Not only should victims be heard; as a church, we should aim to be transformed by their testimonies and the spirit of truth working within us.
The sexual abuse crisis can only be addressed if the church experiences metanoia.
It is a vicious clericalism that protects credibly accused abusers over the people they are ordained to serve. To address this, ordained and lay leadership should share responsibility for overseeing the sexual abuse crisis. In a 2020 piece in The New York Times, Elizabeth Bruenig observed that perhaps the Vatican report on the investigation into ex-Cardinal Theodore McCarrick is “as remarkably unflinching as it is precisely because it was written by a layperson.” Ms. Bruenig wrote that “lay participation in accountability processes is crucial, because laypeople provide a perspective less entwined with the interests of the church hierarchy, and because trust and transparency are sorely lacking in the church.” Allowing greater lay oversight provides a new perspective to address what is broken in our church.
The final report from the Synod on Synodality includes a proposal to allow women to judge all levels of canonical disputes. This is a strong start. However, laypeople cannot be true collaborators in the church’s mission if the church does not hold clerics accountable for such grave violations of their authority.
As my colleague, Molly Cahill, wrote in 2020, “The very language that attempts to empower lay leadership should not also be used to let the current clerical leadership of the church off the hook.” Increasing lay oversight cannot be effective without a hierarchy willing to use its power to address these gaping wounds in our church.
Not only should victims be heard; as a church, we should aim to be transformed by their testimonies and the spirit of truth working within us. The forgiveness Christ preached from his cross is not some abstract sense of mutual goodwill. It is a restoration of right relationship. We need metanoia: repentance, a change of heart and mind.
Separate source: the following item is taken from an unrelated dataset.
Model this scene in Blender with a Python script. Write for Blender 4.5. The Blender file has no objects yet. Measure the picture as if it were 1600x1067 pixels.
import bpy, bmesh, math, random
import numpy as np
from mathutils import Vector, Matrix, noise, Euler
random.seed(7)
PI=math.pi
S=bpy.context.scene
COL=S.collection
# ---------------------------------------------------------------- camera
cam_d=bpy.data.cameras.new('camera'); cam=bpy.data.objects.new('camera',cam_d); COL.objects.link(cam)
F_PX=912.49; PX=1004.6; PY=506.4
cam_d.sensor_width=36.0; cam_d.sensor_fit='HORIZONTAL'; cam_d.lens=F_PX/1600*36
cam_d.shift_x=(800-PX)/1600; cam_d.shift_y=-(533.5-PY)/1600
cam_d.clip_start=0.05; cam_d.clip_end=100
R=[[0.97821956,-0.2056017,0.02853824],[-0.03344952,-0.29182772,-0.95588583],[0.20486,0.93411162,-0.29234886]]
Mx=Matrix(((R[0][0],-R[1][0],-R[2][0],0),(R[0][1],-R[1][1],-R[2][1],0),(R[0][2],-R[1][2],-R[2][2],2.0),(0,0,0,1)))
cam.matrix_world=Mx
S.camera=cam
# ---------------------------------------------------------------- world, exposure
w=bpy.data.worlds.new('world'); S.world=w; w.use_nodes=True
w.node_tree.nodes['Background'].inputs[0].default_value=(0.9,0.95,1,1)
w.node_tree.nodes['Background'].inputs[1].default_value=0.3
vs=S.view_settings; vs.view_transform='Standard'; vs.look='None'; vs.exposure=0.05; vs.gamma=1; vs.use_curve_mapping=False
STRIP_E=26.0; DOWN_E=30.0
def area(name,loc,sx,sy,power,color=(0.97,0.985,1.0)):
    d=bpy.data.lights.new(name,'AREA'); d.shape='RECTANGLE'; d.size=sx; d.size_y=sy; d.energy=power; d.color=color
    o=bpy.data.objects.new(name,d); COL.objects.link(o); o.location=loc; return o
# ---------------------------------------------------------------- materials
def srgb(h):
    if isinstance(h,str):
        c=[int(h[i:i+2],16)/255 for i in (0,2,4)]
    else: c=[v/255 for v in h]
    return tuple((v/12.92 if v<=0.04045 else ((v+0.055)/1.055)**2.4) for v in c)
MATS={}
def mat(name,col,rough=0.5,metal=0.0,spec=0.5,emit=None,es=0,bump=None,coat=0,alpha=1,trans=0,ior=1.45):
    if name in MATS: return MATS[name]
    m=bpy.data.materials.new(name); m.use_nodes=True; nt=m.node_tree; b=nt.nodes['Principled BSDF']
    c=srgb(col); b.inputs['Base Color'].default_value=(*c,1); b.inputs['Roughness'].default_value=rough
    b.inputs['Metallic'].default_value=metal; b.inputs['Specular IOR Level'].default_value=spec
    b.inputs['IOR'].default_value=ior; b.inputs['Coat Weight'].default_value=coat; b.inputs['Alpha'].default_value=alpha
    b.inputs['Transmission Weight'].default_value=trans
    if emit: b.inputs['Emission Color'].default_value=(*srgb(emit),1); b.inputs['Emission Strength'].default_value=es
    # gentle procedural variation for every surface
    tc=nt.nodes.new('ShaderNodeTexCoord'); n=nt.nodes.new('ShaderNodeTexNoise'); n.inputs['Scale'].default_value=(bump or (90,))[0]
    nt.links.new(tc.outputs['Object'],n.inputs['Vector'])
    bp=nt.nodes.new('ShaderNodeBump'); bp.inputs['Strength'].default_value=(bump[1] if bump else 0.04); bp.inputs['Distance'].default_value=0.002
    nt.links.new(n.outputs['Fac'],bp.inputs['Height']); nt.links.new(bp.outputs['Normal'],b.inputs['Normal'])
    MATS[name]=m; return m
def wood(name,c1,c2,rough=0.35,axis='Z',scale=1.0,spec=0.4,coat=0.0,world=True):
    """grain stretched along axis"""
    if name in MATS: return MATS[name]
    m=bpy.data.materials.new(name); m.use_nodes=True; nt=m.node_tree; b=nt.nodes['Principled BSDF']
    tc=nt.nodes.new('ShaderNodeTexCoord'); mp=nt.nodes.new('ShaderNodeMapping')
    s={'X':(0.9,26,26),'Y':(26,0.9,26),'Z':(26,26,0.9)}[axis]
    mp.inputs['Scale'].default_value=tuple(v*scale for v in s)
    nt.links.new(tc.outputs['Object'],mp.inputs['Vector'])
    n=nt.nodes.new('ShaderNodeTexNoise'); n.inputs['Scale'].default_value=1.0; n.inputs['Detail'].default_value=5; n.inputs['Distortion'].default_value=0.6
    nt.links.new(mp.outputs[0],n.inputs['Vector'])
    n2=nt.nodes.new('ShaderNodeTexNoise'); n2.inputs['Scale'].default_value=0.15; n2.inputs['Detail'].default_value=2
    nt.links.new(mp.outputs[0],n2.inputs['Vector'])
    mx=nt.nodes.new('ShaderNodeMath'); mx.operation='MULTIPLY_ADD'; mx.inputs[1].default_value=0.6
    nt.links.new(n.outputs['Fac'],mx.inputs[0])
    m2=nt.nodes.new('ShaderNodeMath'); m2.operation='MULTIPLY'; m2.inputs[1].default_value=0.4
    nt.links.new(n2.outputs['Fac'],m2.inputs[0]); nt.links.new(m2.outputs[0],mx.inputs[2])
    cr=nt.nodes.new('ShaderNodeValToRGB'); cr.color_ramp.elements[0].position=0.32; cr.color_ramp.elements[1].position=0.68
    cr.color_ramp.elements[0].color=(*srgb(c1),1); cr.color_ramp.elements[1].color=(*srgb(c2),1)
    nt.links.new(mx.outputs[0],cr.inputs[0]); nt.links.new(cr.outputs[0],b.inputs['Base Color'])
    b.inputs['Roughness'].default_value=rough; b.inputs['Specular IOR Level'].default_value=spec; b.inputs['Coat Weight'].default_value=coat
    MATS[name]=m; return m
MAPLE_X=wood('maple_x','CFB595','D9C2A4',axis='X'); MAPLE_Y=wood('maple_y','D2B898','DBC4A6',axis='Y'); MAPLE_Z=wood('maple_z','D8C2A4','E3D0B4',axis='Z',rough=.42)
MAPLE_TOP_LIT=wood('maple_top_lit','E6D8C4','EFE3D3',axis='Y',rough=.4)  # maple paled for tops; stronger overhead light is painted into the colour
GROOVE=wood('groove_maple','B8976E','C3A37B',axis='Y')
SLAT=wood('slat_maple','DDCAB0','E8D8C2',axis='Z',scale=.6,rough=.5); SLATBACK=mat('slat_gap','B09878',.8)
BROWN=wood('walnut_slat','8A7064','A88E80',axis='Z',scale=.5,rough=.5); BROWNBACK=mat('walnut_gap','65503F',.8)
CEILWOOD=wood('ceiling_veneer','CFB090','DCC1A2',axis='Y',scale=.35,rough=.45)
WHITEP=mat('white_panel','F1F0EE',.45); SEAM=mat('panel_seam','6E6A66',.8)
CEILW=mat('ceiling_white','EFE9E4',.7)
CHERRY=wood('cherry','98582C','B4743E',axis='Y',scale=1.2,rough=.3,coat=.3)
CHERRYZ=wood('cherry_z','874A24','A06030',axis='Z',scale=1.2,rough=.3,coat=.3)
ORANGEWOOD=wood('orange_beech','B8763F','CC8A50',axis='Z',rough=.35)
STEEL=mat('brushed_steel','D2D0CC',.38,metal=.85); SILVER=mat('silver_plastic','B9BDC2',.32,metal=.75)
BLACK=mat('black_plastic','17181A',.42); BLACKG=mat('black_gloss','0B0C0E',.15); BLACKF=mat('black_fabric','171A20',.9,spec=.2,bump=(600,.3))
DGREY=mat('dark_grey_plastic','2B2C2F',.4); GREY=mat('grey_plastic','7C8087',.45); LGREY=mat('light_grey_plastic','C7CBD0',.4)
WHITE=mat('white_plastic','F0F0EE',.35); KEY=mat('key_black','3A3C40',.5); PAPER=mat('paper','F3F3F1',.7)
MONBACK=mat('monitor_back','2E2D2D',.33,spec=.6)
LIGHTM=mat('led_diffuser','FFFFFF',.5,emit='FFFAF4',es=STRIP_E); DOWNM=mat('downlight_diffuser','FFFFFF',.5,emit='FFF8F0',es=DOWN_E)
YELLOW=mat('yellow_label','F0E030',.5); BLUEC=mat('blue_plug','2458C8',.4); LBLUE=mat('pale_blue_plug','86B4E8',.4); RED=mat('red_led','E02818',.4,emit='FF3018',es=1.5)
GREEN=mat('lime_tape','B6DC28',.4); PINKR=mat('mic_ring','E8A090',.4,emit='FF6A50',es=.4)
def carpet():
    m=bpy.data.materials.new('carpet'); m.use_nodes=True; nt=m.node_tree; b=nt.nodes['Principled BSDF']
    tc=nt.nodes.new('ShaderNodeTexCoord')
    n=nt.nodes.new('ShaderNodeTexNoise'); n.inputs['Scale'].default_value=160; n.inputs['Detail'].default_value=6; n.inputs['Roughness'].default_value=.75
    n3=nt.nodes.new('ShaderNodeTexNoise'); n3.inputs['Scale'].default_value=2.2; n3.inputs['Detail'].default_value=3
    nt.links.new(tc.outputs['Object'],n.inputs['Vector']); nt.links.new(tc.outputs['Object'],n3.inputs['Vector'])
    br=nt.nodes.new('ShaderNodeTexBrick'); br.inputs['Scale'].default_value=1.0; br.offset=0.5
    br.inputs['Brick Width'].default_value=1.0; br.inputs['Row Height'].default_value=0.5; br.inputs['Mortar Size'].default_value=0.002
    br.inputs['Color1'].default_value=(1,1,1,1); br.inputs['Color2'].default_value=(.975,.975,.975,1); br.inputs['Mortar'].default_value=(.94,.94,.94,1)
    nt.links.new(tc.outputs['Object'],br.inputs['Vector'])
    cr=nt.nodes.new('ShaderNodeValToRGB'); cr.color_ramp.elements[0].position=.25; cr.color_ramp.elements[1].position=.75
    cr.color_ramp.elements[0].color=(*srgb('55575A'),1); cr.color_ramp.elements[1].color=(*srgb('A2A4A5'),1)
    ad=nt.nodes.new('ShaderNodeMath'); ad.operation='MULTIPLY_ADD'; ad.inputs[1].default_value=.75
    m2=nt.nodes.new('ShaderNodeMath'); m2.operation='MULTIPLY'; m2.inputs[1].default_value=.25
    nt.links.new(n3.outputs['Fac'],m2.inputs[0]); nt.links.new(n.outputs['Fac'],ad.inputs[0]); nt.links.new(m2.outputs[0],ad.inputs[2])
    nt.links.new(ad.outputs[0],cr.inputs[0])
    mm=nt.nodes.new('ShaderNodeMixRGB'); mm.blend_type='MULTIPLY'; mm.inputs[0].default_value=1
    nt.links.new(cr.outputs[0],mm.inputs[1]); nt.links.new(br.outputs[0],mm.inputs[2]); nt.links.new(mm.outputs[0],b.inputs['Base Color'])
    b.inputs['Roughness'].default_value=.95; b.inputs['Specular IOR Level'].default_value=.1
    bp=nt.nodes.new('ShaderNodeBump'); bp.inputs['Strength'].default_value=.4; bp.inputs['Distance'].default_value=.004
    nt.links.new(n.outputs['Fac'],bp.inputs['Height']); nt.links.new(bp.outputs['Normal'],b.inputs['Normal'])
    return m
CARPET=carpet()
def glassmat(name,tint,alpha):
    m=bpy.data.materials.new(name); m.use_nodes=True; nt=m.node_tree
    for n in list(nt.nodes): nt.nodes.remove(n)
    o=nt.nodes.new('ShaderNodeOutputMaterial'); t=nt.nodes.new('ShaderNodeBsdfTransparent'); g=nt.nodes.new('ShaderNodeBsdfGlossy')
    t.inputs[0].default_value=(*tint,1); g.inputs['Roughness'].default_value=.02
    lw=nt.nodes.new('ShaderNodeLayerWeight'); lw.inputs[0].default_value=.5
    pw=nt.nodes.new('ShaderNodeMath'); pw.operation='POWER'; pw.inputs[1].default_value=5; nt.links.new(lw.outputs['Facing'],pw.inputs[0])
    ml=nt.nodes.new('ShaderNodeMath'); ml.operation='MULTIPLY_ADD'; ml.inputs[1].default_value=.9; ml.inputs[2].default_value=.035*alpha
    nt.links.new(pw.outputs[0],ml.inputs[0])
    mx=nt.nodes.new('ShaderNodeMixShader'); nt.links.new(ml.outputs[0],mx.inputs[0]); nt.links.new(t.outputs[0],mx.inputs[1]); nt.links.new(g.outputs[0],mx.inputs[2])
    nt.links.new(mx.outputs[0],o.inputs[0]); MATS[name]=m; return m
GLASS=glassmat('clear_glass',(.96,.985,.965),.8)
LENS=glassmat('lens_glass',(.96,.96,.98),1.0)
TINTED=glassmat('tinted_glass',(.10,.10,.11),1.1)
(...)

It is a spiritual sickness that has allowed the rot of sexual abuse to fester within God’s church. Any structural changes we make will be insufficient if our hearts are not changed as well. The question posed by Pope Francis in his 2013 homily at Lampedusa about migrants is pertinent to the sexual abuse crisis as well: “Has any one of us wept because of this situation and others like it?”
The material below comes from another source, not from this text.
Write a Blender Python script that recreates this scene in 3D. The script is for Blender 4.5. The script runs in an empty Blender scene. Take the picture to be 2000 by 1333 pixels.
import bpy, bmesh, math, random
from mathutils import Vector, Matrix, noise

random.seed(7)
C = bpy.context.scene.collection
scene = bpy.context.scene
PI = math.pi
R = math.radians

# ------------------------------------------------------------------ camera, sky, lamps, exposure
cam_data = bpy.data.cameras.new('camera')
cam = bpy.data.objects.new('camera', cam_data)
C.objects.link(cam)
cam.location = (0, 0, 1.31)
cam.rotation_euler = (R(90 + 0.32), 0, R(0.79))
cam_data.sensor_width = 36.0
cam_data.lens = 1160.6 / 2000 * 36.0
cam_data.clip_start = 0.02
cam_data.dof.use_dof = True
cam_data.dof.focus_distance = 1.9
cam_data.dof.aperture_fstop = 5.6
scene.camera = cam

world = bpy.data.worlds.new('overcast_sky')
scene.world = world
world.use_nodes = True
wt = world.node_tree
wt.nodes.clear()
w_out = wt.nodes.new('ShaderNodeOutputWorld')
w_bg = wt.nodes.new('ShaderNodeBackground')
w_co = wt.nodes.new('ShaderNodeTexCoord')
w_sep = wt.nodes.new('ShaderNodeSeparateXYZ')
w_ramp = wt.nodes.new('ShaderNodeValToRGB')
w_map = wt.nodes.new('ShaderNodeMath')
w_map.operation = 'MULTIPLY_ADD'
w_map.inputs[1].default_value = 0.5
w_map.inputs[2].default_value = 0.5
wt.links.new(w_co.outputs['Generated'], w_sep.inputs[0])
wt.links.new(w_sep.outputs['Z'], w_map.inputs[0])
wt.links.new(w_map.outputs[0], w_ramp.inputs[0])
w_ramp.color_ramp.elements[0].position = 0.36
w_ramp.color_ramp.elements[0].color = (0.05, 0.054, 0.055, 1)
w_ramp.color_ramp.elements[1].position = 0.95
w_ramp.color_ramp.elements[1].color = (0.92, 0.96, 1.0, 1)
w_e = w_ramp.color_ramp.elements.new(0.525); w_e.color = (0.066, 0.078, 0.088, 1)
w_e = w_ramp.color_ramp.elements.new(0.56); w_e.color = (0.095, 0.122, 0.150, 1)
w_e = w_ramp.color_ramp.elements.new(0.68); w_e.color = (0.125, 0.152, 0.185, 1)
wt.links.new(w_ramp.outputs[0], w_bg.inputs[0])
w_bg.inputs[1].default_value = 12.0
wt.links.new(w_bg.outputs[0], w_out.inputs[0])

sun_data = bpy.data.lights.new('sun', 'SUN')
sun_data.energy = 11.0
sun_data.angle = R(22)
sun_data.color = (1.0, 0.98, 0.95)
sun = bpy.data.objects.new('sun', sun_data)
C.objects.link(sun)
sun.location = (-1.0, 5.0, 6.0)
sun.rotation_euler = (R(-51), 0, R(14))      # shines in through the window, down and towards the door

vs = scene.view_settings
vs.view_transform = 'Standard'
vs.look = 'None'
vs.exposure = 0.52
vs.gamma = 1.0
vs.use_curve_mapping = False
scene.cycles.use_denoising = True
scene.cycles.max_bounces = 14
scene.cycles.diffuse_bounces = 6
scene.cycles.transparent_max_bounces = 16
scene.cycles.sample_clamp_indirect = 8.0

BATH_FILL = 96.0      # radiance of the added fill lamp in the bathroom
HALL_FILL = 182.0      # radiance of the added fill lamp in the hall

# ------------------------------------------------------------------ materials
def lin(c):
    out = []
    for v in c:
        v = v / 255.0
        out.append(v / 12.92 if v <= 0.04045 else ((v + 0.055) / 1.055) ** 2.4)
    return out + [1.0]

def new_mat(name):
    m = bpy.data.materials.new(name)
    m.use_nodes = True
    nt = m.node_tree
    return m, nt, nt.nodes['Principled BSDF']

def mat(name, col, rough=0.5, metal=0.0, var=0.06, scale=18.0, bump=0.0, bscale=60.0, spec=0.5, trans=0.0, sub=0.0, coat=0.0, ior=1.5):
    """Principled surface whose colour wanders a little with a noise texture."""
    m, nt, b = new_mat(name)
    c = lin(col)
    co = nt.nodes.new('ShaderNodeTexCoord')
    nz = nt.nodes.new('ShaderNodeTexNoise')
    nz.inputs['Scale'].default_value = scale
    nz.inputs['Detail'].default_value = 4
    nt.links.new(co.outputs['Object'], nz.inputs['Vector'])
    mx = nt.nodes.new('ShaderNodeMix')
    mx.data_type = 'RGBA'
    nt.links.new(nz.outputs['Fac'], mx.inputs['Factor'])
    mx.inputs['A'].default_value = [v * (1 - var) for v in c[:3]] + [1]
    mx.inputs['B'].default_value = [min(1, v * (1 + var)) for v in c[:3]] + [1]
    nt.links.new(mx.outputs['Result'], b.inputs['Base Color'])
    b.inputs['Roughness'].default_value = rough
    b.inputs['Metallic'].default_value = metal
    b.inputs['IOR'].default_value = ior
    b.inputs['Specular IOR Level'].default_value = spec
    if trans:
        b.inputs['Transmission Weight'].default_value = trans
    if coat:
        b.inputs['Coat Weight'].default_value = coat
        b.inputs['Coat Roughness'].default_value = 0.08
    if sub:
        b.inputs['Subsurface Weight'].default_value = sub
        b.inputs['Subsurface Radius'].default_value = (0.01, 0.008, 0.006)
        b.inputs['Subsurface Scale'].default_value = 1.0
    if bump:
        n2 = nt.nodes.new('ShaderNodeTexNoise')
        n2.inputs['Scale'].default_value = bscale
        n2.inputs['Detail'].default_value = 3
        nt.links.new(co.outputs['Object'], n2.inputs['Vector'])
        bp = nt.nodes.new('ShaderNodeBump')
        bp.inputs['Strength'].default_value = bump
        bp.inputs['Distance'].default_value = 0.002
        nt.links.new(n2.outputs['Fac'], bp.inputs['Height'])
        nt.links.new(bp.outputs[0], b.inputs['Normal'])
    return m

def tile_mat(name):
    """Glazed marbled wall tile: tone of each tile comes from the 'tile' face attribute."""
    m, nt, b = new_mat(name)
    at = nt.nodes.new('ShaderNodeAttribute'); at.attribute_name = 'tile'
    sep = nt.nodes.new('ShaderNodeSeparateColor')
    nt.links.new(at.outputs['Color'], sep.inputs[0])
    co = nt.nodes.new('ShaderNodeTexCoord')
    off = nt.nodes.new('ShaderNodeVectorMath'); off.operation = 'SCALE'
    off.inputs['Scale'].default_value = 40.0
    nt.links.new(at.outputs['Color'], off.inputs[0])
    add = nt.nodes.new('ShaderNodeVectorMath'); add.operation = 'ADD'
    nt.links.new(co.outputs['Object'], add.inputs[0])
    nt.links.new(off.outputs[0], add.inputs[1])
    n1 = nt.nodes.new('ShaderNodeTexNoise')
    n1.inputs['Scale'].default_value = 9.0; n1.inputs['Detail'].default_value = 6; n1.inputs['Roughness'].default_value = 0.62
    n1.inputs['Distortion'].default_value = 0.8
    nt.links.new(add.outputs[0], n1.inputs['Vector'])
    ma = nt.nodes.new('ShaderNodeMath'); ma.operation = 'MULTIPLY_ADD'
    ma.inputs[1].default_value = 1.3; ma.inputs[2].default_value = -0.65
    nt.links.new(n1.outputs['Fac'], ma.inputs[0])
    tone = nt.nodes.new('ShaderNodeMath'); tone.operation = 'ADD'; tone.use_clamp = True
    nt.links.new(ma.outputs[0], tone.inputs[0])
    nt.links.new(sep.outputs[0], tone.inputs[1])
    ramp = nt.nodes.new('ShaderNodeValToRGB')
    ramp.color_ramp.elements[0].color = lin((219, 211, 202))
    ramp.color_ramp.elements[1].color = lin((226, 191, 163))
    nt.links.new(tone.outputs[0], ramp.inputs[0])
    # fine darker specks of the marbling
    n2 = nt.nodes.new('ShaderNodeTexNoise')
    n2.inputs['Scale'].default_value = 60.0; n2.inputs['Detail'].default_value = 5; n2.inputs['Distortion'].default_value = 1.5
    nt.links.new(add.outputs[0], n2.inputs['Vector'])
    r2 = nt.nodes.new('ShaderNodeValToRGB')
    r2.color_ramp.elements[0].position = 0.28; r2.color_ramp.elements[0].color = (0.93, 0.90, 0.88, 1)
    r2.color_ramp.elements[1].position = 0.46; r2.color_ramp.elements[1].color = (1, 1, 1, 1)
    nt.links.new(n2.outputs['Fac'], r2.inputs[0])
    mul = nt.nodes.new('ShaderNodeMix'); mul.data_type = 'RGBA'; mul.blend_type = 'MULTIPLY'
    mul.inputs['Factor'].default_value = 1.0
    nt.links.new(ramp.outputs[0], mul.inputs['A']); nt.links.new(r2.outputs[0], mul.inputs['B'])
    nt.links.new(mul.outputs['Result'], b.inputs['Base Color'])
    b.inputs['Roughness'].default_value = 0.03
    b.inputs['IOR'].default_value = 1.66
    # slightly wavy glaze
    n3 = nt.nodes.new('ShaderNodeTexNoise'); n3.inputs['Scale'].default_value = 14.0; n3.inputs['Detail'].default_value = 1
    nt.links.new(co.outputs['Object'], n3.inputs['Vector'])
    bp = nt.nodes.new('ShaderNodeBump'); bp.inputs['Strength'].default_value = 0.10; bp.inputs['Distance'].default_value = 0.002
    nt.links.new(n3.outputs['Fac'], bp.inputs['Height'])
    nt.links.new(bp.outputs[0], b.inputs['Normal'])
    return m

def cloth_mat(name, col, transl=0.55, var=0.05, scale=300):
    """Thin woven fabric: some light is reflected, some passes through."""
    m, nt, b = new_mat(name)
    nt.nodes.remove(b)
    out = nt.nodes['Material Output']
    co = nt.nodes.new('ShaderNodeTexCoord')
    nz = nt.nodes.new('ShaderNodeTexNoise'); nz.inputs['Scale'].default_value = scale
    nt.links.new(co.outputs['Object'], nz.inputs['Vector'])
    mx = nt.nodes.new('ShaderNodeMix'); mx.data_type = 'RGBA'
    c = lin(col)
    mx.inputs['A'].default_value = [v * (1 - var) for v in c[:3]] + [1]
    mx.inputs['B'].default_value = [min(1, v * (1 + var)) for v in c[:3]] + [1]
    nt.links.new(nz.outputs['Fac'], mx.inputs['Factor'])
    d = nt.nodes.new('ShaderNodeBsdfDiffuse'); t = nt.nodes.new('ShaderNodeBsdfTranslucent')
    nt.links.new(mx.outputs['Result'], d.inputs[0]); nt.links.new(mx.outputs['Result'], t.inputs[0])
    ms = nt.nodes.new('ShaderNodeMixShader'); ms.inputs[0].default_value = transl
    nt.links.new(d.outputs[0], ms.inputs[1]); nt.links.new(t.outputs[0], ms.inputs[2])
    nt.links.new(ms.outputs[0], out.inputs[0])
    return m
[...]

In this holy and broken church there exists a spirit in whose veracity I have unwavering faith.
Why I stay
In my darkest moments of doubt, I sometimes wonder if the critics are right—if my place as a young feminist in the church is nothing more than a kind of Stockholm Syndrome. Have I fallen in love with the very thing that is holding me captive? Friends have told me that learning about the insidious reality of sexual abuse destroyed their faith in the church. Although it breaks my heart that they have left the church, I cannot entirely blame them. It has shaken my faith, too.
But I stay—because after those dark moments, I think of how the church has given me sacred glimpses of the spirit of truth, “which the world cannot accept, because it neither sees nor knows it” (Jn 14:17). I am reminded that, even amid great evil that obstructs that sacred truth, there is something here. In this holy and broken church there exists a spirit in whose veracity I have unwavering faith.
It is the actions of flawed human beings that make me question whether I belong in this church; it is the voice of God that lovingly calls me back to it. I dream of a church that works for justice in the world. The work of making that dream real must start by promoting justice within our own four walls.